La gran cita

12.07.2013 12:34

La gente corre de un lado a otro, los coches cruzan los semáforos en ámbar y los peatones se tiran a la calzada sorteando los imprevistos que puedan surgir en el caos de la ciudad. Los perros que salen de paseo observan atónitos los movimientos de los seres que les rodean, mientras agudizan las orejas, elevan su mirada y vuelven a su sendero de calma al comprobar que la vida sigue igual.

Bajo las escaleras del edificio, dedico una sonrisa a María y salgo del portal. A tan sólo 2 metros paso por delante del dueño del taller de al lado, está de pie en la acera, cuidando su negocio, contemplando el paso de la mañana. Como si se tratara de un “dejà vu”, me coloco los auriculares bajo su atenta mirada. Mi pequeña rutina.

Me aseguro de la hora que es, calculo rápidamente mi hora prevista de llegada al trabajo, y adecuo mi marcha. Escojo la canción que necesito escuchar para comenzar el día, que nunca sé si será breve, largo, pesado o placentero. Prefiero no pensar en ello, mientras camino sintiendo la música por todo mi cuerpo. Es una auténtica caricia para mi mente. La sonrisa matutina está garantizada.

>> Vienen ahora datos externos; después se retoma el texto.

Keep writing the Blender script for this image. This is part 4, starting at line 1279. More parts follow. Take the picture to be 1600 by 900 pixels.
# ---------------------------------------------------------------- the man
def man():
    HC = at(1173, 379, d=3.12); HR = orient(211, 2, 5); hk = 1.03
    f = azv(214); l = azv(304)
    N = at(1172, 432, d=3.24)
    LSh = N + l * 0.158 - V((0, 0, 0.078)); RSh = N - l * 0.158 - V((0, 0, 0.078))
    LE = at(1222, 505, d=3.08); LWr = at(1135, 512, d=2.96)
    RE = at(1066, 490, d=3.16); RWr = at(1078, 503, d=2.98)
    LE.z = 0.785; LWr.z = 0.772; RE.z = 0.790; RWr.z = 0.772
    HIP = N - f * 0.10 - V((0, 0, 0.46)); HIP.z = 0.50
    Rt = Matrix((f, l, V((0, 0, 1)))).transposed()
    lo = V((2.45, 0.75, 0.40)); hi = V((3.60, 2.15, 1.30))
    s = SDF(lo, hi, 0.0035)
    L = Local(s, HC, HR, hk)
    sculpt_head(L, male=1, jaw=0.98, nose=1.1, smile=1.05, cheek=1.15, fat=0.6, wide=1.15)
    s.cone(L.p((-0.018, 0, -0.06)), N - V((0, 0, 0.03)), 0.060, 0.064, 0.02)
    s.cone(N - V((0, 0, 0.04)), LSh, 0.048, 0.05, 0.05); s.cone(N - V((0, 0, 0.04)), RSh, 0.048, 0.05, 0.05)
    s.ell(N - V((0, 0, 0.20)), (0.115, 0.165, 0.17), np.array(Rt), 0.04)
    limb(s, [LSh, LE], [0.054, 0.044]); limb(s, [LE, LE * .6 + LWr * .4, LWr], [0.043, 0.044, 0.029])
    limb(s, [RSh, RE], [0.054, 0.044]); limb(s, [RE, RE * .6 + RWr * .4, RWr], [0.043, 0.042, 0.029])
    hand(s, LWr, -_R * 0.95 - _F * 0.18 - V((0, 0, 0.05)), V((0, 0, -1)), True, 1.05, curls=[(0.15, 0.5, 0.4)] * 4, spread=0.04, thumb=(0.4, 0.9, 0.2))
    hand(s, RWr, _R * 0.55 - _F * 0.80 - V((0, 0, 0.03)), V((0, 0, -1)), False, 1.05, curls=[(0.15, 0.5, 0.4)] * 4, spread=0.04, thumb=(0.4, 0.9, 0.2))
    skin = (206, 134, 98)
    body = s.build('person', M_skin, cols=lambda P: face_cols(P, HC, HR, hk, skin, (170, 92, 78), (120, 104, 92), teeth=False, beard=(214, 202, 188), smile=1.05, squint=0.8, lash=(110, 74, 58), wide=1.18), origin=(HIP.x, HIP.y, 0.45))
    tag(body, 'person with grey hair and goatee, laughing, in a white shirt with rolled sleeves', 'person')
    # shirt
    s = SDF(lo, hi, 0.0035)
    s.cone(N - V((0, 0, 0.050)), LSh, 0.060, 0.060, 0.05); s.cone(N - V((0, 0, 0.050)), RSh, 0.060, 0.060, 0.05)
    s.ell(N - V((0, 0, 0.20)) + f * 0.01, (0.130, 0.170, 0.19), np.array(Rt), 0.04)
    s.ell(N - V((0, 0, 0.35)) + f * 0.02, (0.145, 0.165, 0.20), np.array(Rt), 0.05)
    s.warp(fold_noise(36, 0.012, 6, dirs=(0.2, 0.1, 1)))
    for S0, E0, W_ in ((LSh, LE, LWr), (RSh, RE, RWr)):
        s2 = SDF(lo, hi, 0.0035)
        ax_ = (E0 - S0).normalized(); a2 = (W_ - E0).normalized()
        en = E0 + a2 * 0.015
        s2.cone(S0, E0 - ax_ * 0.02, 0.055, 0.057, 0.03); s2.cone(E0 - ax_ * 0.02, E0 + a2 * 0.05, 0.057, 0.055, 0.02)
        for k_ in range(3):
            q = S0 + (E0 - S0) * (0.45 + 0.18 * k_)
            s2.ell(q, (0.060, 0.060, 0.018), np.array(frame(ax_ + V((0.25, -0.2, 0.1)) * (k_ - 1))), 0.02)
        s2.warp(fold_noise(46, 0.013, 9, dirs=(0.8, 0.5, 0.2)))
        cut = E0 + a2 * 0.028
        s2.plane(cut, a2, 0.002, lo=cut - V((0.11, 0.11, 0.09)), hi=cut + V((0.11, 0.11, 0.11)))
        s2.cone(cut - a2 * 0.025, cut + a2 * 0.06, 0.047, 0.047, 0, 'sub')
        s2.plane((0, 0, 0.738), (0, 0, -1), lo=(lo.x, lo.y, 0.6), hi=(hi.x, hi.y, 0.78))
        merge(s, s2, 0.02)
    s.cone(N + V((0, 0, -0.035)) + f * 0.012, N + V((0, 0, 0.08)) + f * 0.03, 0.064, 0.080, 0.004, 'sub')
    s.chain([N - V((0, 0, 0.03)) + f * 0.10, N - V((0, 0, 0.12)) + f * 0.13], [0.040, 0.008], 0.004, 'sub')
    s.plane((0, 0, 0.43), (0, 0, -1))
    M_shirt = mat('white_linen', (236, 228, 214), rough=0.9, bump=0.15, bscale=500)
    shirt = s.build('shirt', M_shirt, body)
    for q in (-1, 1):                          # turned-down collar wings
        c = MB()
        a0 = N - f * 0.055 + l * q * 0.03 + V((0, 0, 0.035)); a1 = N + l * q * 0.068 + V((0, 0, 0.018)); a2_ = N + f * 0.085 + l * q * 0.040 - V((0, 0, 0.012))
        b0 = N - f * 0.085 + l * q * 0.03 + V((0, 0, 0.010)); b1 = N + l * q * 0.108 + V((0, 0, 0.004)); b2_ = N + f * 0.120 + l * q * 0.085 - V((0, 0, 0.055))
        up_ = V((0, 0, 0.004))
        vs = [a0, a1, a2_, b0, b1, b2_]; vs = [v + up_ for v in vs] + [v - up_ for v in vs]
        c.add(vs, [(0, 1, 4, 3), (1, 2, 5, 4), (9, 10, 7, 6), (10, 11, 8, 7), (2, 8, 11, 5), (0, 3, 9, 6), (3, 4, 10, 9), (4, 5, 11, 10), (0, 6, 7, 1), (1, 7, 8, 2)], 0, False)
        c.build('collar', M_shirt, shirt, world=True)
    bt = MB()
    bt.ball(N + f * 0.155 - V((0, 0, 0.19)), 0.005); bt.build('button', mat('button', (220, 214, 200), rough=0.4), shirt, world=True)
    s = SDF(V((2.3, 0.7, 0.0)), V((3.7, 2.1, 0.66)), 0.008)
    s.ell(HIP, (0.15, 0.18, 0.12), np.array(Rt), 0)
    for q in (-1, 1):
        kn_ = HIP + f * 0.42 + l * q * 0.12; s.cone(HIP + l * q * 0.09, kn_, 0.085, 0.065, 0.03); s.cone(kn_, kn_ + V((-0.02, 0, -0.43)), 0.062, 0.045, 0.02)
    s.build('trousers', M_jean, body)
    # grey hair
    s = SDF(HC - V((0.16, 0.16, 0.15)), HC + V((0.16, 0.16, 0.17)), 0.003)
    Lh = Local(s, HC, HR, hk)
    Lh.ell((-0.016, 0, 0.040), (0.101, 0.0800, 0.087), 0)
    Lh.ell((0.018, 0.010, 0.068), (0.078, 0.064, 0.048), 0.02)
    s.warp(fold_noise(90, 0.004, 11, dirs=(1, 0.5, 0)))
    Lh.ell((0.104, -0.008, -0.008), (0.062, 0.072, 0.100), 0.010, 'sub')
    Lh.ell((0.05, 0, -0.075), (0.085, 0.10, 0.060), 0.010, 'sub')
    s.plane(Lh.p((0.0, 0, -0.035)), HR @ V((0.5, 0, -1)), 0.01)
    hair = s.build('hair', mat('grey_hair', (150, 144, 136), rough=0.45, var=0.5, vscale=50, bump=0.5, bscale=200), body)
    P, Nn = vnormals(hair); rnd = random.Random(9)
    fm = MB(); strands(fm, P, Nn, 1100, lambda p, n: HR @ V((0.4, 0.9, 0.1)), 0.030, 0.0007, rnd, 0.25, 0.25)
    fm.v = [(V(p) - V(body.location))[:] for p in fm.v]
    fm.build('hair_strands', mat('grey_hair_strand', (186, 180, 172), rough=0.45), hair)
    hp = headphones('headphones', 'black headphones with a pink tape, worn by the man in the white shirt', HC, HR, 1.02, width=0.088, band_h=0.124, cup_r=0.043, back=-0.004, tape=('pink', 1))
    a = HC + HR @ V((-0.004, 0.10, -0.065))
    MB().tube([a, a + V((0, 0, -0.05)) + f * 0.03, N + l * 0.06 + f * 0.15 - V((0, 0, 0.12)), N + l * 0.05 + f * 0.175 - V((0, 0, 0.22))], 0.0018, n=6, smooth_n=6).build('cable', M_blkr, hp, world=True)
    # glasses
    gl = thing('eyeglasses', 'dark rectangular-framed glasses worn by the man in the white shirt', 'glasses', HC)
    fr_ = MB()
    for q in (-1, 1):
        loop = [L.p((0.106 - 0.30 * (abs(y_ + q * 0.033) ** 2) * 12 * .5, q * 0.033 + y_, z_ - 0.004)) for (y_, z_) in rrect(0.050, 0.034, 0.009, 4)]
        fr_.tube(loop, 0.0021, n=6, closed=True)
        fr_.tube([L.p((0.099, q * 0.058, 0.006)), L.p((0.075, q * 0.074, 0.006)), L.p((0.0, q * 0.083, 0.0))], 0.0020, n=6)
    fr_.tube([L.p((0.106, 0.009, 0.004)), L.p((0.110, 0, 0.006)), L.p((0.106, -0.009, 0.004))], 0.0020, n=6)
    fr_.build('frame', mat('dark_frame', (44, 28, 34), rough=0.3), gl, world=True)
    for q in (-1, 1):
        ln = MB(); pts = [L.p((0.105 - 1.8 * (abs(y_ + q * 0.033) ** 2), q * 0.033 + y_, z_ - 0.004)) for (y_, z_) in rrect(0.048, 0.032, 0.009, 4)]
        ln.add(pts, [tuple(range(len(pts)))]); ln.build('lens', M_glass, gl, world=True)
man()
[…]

Me remango la chaqueta, me gusta que mis brazos delgados se entrevean, y camino con firmeza, soñando la letra de mi canción. Observo a mi alrededor, los niños, los padres, los animales, los coches, las motos… mi árbol favorito sigue ahí, en la salida del colegio, una reminiscencia del pasado en medio de la ciudad. Cuántas experiencias vividas, cuántos recreos compartidos, cuántos niños acogidos sobre sus enormes tentáculos que invaden el pavimento… Lo siento sonriente, exactamente donde debe estar, en su lugar. Espero que jamás se lo lleven.

El ruido de las motos llama mi atención. A veces me resulta tan familiar que no puedo evitar leer la matrícula, y observar la silueta de quien la conduce. Esta vez tampoco coincide. ¿Por qué iba a estar por aquí…? No hay nada que le haga volver. Sigo caminando y ha llegado el momento de escoger mi segunda canción o dejar que el azar haga su trabajo. La vuelvo a escoger y me adentro en mis sueños, pensando en lo que haré por la tarde, si será una tarde especial, diferente, o si tan sólo será un día más, digno de ser vivido plenamente.

En ese mismo instante soy consciente del ir y venir de las personas, por las calles donde transcurre mi vida, y en un sentido figurado, por los momentos donde deambulan mis emociones. Todos corren ansiosos por llegar a su gran cita. Se despiertan inquietos, mirando el reloj; se visten apresuradamente, dejando el desayuno a medias; ni siquiera se despiden debidamente de los suyos. Cogen el coche, la moto, caminan forzando el paso natural de sus piernas, y aun así, no acaban de llegar a su destino.

El momento del café en el trabajo es efímero, con cierta sensación de culpabilidad. El trabajo se hace interminable, y estamos ansiosos por acabar la jornada. Llegamos tarde. Siempre llegamos tarde. Al final del día, nuestro hogar nos espera, sin embargo no nos relajamos en ella. La locura continúa. Cocinamos a un ritmo frenético, repasamos los canales de la televisión un par de veces mientras engullimos lo que alguien ha debido colocar en nuestro plato de forma inconsciente. Suspiramos y pensamos en todo lo que hemos dejado de hacer y lo que nos queda por delante… Y continuamos exhaustos en el sofá, esperando sin compasión que llegue la medianoche para cumplir con nuestro siguiente objetivo: acostarnos. Y mi pregunta es: ¿Y cuál es la gran cita?